Quel rôle pour le Quartet après les élections ?

Le dialogue national qui a eu lieu en cette même période, il y a juste une année, et qui a suivi le légendaire sit-in du départ du Bardo, s’est soldé par un échec. Le recours au vote au lieu du consensus était un échec en soi et le non-alignement du gouvernement Jomâa sur la feuille de route préalablement établie avant l’installation dudit gouvernement a stigmatisé plus cet échec. Malgré les énormes efforts qu’a fourni le Quartet, l’échec était prévisible parce que la station du dialogue national et les stations qui ont suivi, dans leur configuration originelle, contenaient dans leurs mécanismes un paradoxe de poids: celui de faire endosser au Quartet le rôle de médiateur ; « un honnête homme qui veut plaire et se rendre utile » comme disait Dumarsais.

 

Une aventure sans garantie

Tout le monde savait que les partis politiques n’arriveraient jamais à conclure de consensus. Égoïstes, individualistes, et opportunistes à souhait qu’ils sont, renforcés par un sentiment illusoire de supériorité à l’infini, ils avaient la ferme intention, dès le départ, d’amoindrir voire ridiculiser le poids du Quartet. Les temps étaient difficiles et les marges de manoeuvre très restreintes. Cette dernière donne a fait que le Quartet s’est laissé faire et a pris la forme du moule en attendant des jours meilleurs… Malheureusement, le Quartet a accepté et s’est contenté du carré limité et sans plus qu’on lui offrait. Les choses placées dans leur contexte historique, le Quartet s’est fait un peu rouler dans la farine mais s’en est sorti vainqueur comme quoi l’important n’est pas d’être de grande taille mais d’être à la hauteur. Curieusement, le Quartet qui jouissait d’une représentativité écrasante auprès de la population à laquelle les partis politiques ne pouvaient pas prétendre et qu’ils n’auront probablement jamais, s’est laissé entraîner dans une aventure sans garantie de succès dans laquelle les petits narguaient et snobaient les grands et où le rôle de médiateur était en contradiction avec l’énorme poids que représentait le Quartet dans le pays.

 

Le Quartet, une force de proposition et d’opposition

Nous voilà en 2015, les instances politiques du pays sont élues et stables, la Constitution est établie et la 2e République en marche. La suppression de la haute chambre du parlement d’après la nouvelle Constitution, entendez par là, la chambre des conseillers, laisse le champ libre à l’Assemblée des Représentants du Peuple de dominer le pouvoir législatif sans contrepoids. Il serait légitime de se demander si cette absence d’antichambre dans le premier parlement de la 2e République est un point faible pour ce passage fatidique à la démocratie ? Est-ce que le passage d’un parlement bicaméral comme institué dans l’ancien régime à un parlement monocaméral, fruits de la Révolution et de longue gestation avec leurs lots incompressibles de malheurs et autres péripéties inoubliables… signe une avancée vers une progression humaine et politique en  Tunisie ? Il est probablement très tard d’évoquer cette question de la suppression de la chambre haute du parlement mais dans la mesure où l’équilibre nécessite un contrepoids à la chambre unique, la solution ne peut être qu’un contrepoids formé d’organisations de la société civile. En effet, l’institution d’une chambre unique renforce le Quartet afin qu’il joue le rôle d’une force de proposition et d’opposition (si besoin est) et lui ouvre la voie grande ouverte après l’installation du nouveau gouvernement pour jouer un rôle historique comme il l’a fait pendant l’été 2013, prendre une position forte et mettre l’Assemblée devant ses responsabilités.

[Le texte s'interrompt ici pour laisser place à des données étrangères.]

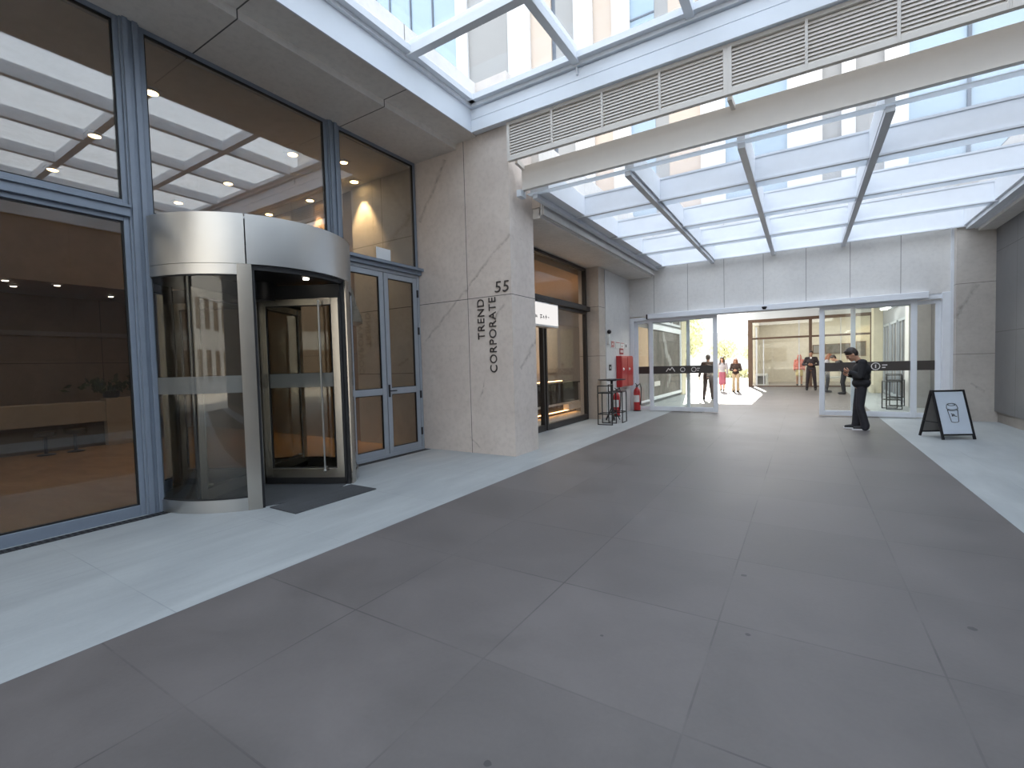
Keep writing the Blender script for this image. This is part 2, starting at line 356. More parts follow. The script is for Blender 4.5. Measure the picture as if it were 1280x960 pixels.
def text_obj(name, s, size, mat, mtx, parent=None, extrude=0.004, space=1.0, shear=0.0):
    me = text_mesh(s, size, extrude, space)
    m = mtx @ Matrix(((1, shear, 0, 0), (0, 1, 0, 0), (0, 0, 1, 0), (0, 0, 0, 1)))
    if parent is not None: m = Matrix.Translation(-ABS.get(parent.name, Vector())) @ m
    me.transform(m); me.materials.append(mat); me.name = name
    o = bpy.data.objects.new(name, me); col.objects.link(o)
    if parent is not None: o.parent = parent; ABS[o.name] = ABS.get(parent.name, Vector())
    return o
FRONT = Matrix(((1, 0, 0, 0), (0, 0, -1, 0), (0, 1, 0, 0), (0, 0, 0, 1)))       # text facing -y
def face_x():                                                                   # text facing +x, reading along +y
    return Matrix(((0, 0, 1, 0), (1, 0, 0, 0), (0, 1, 0, 0), (0, 0, 0, 1)))
T = Matrix.Translation

exec_parts = []
# ------------------------------------------------------------------ camera, world, sun
f_px, (cx, cy) = 582.68, (640.0, 480.0)
def unit(v): return Vector(v).normalized()
Yc = unit((1005 - cx, 447 - cy, f_px)); Xc = -unit((-290 - cx, 482 - cy, f_px)); Zc = Xc.cross(Yc)
Mw = Matrix((Xc, Yc, Zc))                       # rows = world axes in camera coordinates; Mw @ cam = world
right, down, fwd = Mw @ Vector((1, 0, 0)), Mw @ Vector((0, 1, 0)), Mw @ Vector((0, 0, 1))
cam = bpy.data.cameras.new('camera'); cam.sensor_width = 36; cam.lens = 36 * f_px / 1280; cam.clip_end = 400; cam.clip_start = 0.05
co = bpy.data.objects.new('camera', cam); col.objects.link(co)
up, back = -down, -fwd
mw = Matrix(((right.x, up.x, back.x, 0), (right.y, up.y, back.y, 0), (right.z, up.z, back.z, 1.55), (0, 0, 0, 1)))
co.matrix_world = mw; sc.camera = co

w = bpy.data.worlds.new('sky'); sc.world = w; w.use_nodes = True; nt = w.node_tree; nt.nodes.clear()
o_ = nt.nodes.new('ShaderNodeOutputWorld'); bg = nt.nodes.new('ShaderNodeBackground'); tc = nt.nodes.new('ShaderNodeTexCoord')
sp = nt.nodes.new('ShaderNodeSeparateXYZ'); cr = nt.nodes.new('ShaderNodeValToRGB')
nt.links.new(tc.outputs['Generated'], sp.inputs[0]); nt.links.new(sp.outputs[2], cr.inputs[0])
cr.color_ramp.elements[0].position = 0.0; cr.color_ramp.elements[0].color = (0.95, 0.95, 0.92, 1)
cr.color_ramp.elements[1].position = 0.6; cr.color_ramp.elements[1].color = (0.80, 0.89, 1.0, 1)
nt.links.new(cr.outputs[0], bg.inputs[0]); bg.inputs[1].default_value = 1.6; nt.links.new(bg.outputs[0], o_.inputs[0])
sun = bpy.data.lights.new('sun', 'SUN'); sun.energy = 9.0; sun.angle = R(0.6); sun.color = (1, 0.93, 0.8)
so = bpy.data.objects.new('sun', sun); col.objects.link(so)
so.rotation_euler = Vector((0.15, -0.8, -0.55)).to_track_quat('-Z', 'Y').to_euler()
sc.view_settings.view_transform = 'Standard'; sc.view_settings.look = 'None'; sc.view_settings.exposure = 1.15; sc.view_settings.gamma = 1
sc.view_settings.use_curve_mapping = False
sc.cycles.use_denoising = True; sc.cycles.max_bounces = 10; sc.cycles.diffuse_bounces = 5; sc.cycles.transparent_max_bounces = 24; sc.cycles.sample_clamp_indirect = 8
sc.cycles.caustics_reflective = False; sc.cycles.caustics_refractive = False

def spot(name, loc, energy, color, size=R(70), target=None, blend=0.6, rad=0.03):
    l = bpy.data.lights.new(name, 'SPOT'); l.energy = energy; l.color = color; l.spot_size = size; l.spot_blend = blend; l.shadow_soft_size = rad
    o = bpy.data.objects.new(name, l); col.objects.link(o); o.location = loc
    if target is not None: o.rotation_euler = (Vector(target) - Vector(loc)).to_track_quat('-Z', 'Y').to_euler()
    return o
def area(name, loc, sx, sy, energy, color=(1, 1, 1)):
    l = bpy.data.lights.new(name, 'AREA'); l.shape = 'RECTANGLE'; l.size = sx; l.size_y = sy; l.energy = energy; l.color = color
    o = bpy.data.objects.new(name, l); col.objects.link(o); o.location = loc; return o
WARM = (1.0, 0.62, 0.28)

t_ = NT('milky_panel'); a_ = t_.n('ShaderNodeBsdfTranslucent'); a_.inputs[0].default_value = rgb(236, 240, 244); b_ = t_.n('ShaderNodeBsdfDiffuse'); b_.inputs[0].default_value = rgb(236, 240, 244)
c_ = t_.n('ShaderNodeMixShader'); c_.inputs[0].default_value = 0.4; t_.l(a_.outputs[0], c_.inputs[1]); t_.l(b_.outputs[0], c_.inputs[2]); t_.l(c_.outputs[0], t_.out.inputs[0]); M['milk'] = t_.m

# ================================================================== THE SETTING
S = 'structure'
box1('floor', M['road'], 'dark grey slab floor of the driveway running to the sliding doors', 'floor', (-3.47, 1.59, -14, 30, -0.2, 0))
box1('floor_left', M['paving'], 'pale stone pavement along the revolving door and pillar', 'floor', (-6.25, -3.47, -14, 24, -0.2, 0))
box1('floor_right', M['paving'], 'pale stone pavement under the folding cafe sign', 'floor', (1.59, 3.7, -14, 30, -0.2, 0))
box1('floor_lobby', M['lobby_floor'], 'warm polished stone floor inside the dim lobby', 'floor', (-15.3, -6.25, -8, 8.6, -0.2, 0))
box1('floor_cafe', M['plinth'], 'cafe floor behind the dark framed glass', 'floor', (-10.3, -6.25, 8.6, 18.2, -0.2, 0))
box1('ground', M['street'], 'sunlit pale street ground beyond the passage', 'ground', (-60, 60, 24.0, 110, -0.45, -0.2))
box1('ground_street', M['street'], 'sunlit forecourt outside the passage', 'ground', (-60, -3.47, 24, 110, -0.2, -0.004))
box1('ground_shop', M['street'], 'ground beneath the far shop', 'ground', (-3.47, 60, 30, 110, -0.2, -0.004))

# marble pillar between the double door and the cafe
box1('wall_pillar', M['marble'], 'marble clad pillar carrying the building name', 'pillar', (-6.25, -4.15, 6.68, 7.48, 0, 6.4))
# back wall with the wide opening
mb = MB()
mb.box(-4.75, 2.95, 14.75, 15.15, 2.98, 5.6)
tag(mb.build('wall_back', M['back_stone']), 'grey stone panelled wall over the sliding doors', 'wall', None, S)
box1('wall_back_right', M['right_stone'], 'stone pier between the sliding doors and the dark wall', 'wall', (2.95, 3.9, 14.5, 15.15, 0, 5.6))
box1('trim_1', M['rafter_grey'], 'grey strip beside the right door frame', 'trim', (2.9, 2.95, 14.7, 14.78, 0, 4.45))  # thin filler strip in plain light grey
# left side wall past the cafe
box1('wall_left', M['pier_stone'], 'beige stone pier beside the cafe window', 'wall', (-5.35, -4.755, 12.15, 15.15, 0, 5.6))
box1('wall_left_face', M['back_stone'], 'pale wall face behind the red hose cabinet', 'wall', (-4.755, -4.735, 12.6, 14.75, 0, 4.17))
# right dark wall
box1('wall_right', M['dark_panel'], 'dark grey panelled wall at the right edge', 'wall', (3.6, 3.9, -14.0, 14.5, 0.24, 6.0))
box1('baseboard_right', M['plinth'], 'stone plinth under the dark panelled wall', 'plinth', (3.66, 3.9, -14.0, 14.5, 0, 0.24))
# soffits
box1('ceiling_left', M['concrete'], 'concrete soffit over the lobby glass', 'ceiling', (-6.4, -5.22, -8, 6.68, 5.4, 6.4))
box1('ceiling_left_outer', M['concrete'], 'raised strip of concrete soffit beside the white fascia', 'ceiling', (-5.22, -4.77, -8, 6.68, 5.5, 6.4))
box1('ceiling_cafe', M['concrete'], 'plain soffit over the cafe front', 'ceiling', (-10.3, -4.0, 7.48, 15.0, 4.18, 5.6))
box1('ceiling_right', M['concrete'], 'narrow soffit over the right pavement', 'ceiling', (3.3, 3.9, 6.9, 14.9, 4.27, 5.6))
box1('ceiling_passage', M['white_fascia'], 'white ceiling of the passage behind the sliding doors', 'ceiling', (-4.8, 3.8, 15.15, 24.0, 4.25, 4.5))
box1('ceiling_passage_far', M['white_fascia'], 'white ceiling in front of the far shop', 'ceiling', (-2.7, 3.8, 24.0, 36.0, 4.25, 4.5))
box1('ceiling_atrium_right', M['concrete'], 'slab at the right of the glazed roof', 'ceiling', (3.55, 8, -8, 6.5, 5.5, 6.4))
box1('ceiling_lobby', M['lobby_ceiling'], 'dim lobby ceiling with recessed lights', 'ceiling', (-15.3, -6.4, -8, 8.6, 5.38, 5.6))
box1('ceiling_lobby_low', M['lobby_wall'], 'lower ceiling over the reception desk', 'ceiling', (-15.3, -13.0, -8, 6.8, 3.5, 5.38))
box1('wall_lobby_back', M['lobby_wall'], 'brown stone wall behind the reception desk', 'wall', (-15.6, -15.3, -8, 8.6, 0, 5.6))
box1('wall_lobby_side', M['marble_lobby'], 'stone wall behind the double door', 'wall', (-8.1, -6.27, 6.72, 7.4, 0, 5.38))
box1('wall_lobby_recess', M['lobby_wall'], 'brown stone wall deep in the lobby recess', 'wall', (-15.3, -8.1, 6.82, 7.1, 0, 5.38))
box1('wall_lobby_end', M['lobby_wall'], 'brown wall at the near end of the lobby', 'wall', (-15.3, -6.25, -8.3, -8, 0, 5.6))
box1('trim_2', M['plinth'], 'pale ledge line along the lobby wall', 'trim', (-15.3, -15.22, -8, 6.8, 2.55, 2.66))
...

En ce qui concerne le prochain gouvernement, le Quartet doit veiller à ce que les ministres nommés soient compétents, indépendants et au-delà de tout soupçon. En outre il doit aller chercher le succès là où le gouvernement Jomâa a échoué, autrement dit par rapport aux problèmes trottant de la cherté de la vie et des affectations partisanes qui ont atteint les 11 000 — selon nos sources — et le décompte est encore en cours sans oublier la neutralité des mosquées.

Le rôle du Quartet doit, aussi, survoler celui des partis politiques, qui ressemblent plus, dans la mosaïque politique actuelle, à des sectes qu’à des représentants du peuple. Il ne doit pas se laisser piéger encore une fois par ces partis ni s’abaisser à leurs niveaux de querelles, disputes et invectives de bas étage. Il est certain que pendant la prochaine étape, les partis vont continuer leurs éternelles querelles et prises de bec, futiles aux yeux de l’opinion publique mais tellement utiles à leurs yeux, s’acharnant à se différencier pour arracher une place au soleil, loin des préoccupations réelles du citoyen, trahissant, au passage, les intérêts de la population.